We all have something about our lives that we don’t like. It can be physical e.g. a big nose, love handles, not the right skin tone or hair colour etc. Or it can be environmental e.g. living circumstances or your job.  All of these are examples of suffering and in Buddhist psychology it could be classed as one of the first of the four noble truths. For those who don’t know, the four noble truths are a central Buddhist teaching. It goes:

There is “suffering” (in the world).
There are causes of “suffering”.
There is an end to “suffering”.
The ‘eight fold path’ will lead you toward the end of “suffering”.

My major form of suffering is “thinking”, especially over thinking. It is part of the human condition.

For as long as I can remember I have had a preoccupation with knowledge and particularly a desire to ‘know’ and ‘understand’ almost anything. The particular areas that interest me more than anything are human behaviour, in the form of the actions of others as well as what drives people to do what they do. This search has forced me to read many books, obtain a Psychology degree and spend time learning additional interpersonal skills. All of this has been honed in a very corporate work environment. This ultimately has help me to attain personal and professional pleasure.

However, there is a darker side to all this knowing that has also caused me both personal and personal discomfort.

Having a predisposition to think can lead me you make many wrong turns, poor life choices and through miss informed beliefs about a broad range of things it can lead me to poor decisions in work. This thinking has led, in the past to stasis, exhibited in the form of lack of personal and emotional movement and it has also led to Fear and doubt.  Fear, over time, that took the place of knowledge and certainty and led to ignorance and uncertainty.  This was particularly evident when venturing into something that was not know to me and not fully understood.

Thinking, in my professional career has also led me to ‘be’ disconnected to the humanity of life and stoped me being connected to the job and people in a truly alive way.  

A life lived through poor actions that produce an output of uncertainty, caused the ‘real me’ to get lost.  To become led by fear and not driven by my ‘alive’ and heart based instinct.  Risk became a thing to avoid and the need for knowing how to avoid it became a heavy weight that hung around my neck, and simply got heavier and heavier.

If you have ever become emotionally, and in some cases physically, stuck not knowing what the best next move is, you’ll know what I am talking about.

In Greek antiquity the word ‘Gnosis’ was a noun used, one that had a feminine root source, that meant “knowledge”, the kind of heartfelt knowing that is warm and embracing. It was used in comparison to the intellectual definition of knowledge which was called “Eídein”.   Eídein had a more masculine meaning it was brusque and harsh.

Gnosis, has always been a definition I leant towards, not only because it sounded interesting and ‘fancy’ it because it reminded me that knowing didn’t have to have a masculine and somewhat cold edge. Knowing could be gentle and embracing. Knowledge in my mind is intended to help nurture people, to help growth.

Knowledge should be information that supports and helps people grow.  Gnosis/ knowledge should be a healthy thing, and worked with carefully.

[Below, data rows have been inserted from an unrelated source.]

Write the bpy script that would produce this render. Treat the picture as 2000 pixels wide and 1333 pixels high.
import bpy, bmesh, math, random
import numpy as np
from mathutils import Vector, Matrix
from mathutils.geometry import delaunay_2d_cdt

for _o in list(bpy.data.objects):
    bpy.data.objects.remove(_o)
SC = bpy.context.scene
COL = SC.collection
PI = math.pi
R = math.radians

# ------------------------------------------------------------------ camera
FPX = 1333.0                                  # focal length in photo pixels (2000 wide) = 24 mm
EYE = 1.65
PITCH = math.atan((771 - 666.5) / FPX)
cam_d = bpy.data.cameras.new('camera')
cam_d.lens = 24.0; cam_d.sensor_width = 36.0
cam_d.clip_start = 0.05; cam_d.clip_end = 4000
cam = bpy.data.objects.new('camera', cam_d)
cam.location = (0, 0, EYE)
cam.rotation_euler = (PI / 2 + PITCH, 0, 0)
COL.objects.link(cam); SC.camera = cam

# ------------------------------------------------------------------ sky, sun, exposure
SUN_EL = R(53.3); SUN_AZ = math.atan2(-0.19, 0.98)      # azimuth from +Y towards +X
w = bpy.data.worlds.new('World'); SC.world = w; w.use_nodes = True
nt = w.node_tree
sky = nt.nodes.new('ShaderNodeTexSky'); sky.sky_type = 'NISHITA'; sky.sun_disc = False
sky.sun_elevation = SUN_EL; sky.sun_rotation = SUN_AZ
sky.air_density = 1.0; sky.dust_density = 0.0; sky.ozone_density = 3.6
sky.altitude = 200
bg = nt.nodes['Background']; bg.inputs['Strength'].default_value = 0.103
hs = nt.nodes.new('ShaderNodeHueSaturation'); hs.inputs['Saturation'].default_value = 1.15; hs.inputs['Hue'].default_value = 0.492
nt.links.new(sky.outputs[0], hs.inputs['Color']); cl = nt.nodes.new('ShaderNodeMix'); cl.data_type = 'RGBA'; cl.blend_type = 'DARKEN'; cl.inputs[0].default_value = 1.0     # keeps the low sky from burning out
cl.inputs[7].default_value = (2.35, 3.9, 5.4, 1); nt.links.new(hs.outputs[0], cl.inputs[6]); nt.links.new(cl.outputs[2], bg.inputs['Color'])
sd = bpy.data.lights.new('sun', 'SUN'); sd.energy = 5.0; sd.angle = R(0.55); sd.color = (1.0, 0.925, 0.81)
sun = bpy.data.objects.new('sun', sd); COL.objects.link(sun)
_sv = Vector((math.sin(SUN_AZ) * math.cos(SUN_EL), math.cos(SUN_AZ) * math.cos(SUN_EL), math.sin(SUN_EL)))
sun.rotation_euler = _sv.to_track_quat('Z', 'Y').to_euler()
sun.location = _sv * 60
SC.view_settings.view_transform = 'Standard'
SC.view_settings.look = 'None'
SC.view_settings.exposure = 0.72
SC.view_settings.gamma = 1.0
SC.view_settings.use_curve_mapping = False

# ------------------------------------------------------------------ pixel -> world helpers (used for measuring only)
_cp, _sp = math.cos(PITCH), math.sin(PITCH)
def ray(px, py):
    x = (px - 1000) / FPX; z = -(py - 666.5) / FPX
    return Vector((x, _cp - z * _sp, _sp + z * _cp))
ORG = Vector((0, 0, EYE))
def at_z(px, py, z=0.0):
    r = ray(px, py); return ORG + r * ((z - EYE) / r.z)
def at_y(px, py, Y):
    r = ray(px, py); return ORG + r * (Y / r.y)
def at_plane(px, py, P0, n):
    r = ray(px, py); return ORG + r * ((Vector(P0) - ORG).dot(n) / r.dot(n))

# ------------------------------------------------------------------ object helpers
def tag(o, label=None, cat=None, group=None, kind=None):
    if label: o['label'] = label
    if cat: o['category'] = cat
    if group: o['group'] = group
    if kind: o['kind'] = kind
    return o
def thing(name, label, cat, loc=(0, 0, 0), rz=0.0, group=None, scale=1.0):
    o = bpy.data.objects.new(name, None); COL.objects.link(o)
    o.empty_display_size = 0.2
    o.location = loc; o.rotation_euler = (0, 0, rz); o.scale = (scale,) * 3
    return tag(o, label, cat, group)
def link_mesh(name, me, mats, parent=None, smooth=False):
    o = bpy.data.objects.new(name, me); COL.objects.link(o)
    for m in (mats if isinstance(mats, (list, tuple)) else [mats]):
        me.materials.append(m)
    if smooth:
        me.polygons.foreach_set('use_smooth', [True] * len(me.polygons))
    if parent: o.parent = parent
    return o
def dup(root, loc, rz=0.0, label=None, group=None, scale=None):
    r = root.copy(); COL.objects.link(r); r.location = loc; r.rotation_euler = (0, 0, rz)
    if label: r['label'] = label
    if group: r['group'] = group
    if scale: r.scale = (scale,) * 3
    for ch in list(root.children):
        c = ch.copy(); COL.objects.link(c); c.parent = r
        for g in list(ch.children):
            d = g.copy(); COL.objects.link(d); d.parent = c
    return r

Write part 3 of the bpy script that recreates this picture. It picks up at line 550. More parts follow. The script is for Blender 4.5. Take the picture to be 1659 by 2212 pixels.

However I thought, the method to understand what was to push, push, push through more and more reading but I have learned that is Eídein and not Gnosis; forceful and not gentle.  It was like using a hammer in order to do fine engineering that actually requires precision tools and a gentle touch.    

I have realised I have in the past missed a very important part of the puzzle.   I had searched, looking for something that was already here.

This is where the transformative power of mindfulness and meditation came in.

It was the simplicity of meditation and mindfulness that was the key.  It was soft and gentle and it helped me develop a sense of real peace. It opened my mind up from a narrow view that knowledge was all that was needed, to one that was more heart felt and that applying the knowledge was as important.

It was Gnosis, but without having to know it was.  It was feminine and comforting, not Eídein and harsh.  Mindfulness was the final piece that led me to understand who I was, how I can and should responded to life, how I acted in certain situations and it helped me to just let go and not try to overly work things out.

Mindfulness and meditation supported knowledge, because it cradled it in the loving arms of awareness.  Knowledge, had in the past, painted the fixed map of my life but had become a series of paint by number experiences, rather than fully lived ones and taking turns that were not always visible. 

Mindfulness brought into the spotlight deep awareness and vivid experiences and as result it shown me the clearer route to health and wellbeing.  No longer was I going through the motions based on just ill informed thoughts ideas, I was starting to live life through heartfelt interactions, with others, but more importantly with myself.   

Knowledge, for me, is no longer something to grasp onto as the only thing that I should experience life through.  No, knowledge was merely part of a wider framework for living more fully and one that ultimately, with the support of mindful awareness, a visceral heart connection and deep awareness of ‘the now’, life could deliver a fuller and happier experience for me and everyone around me.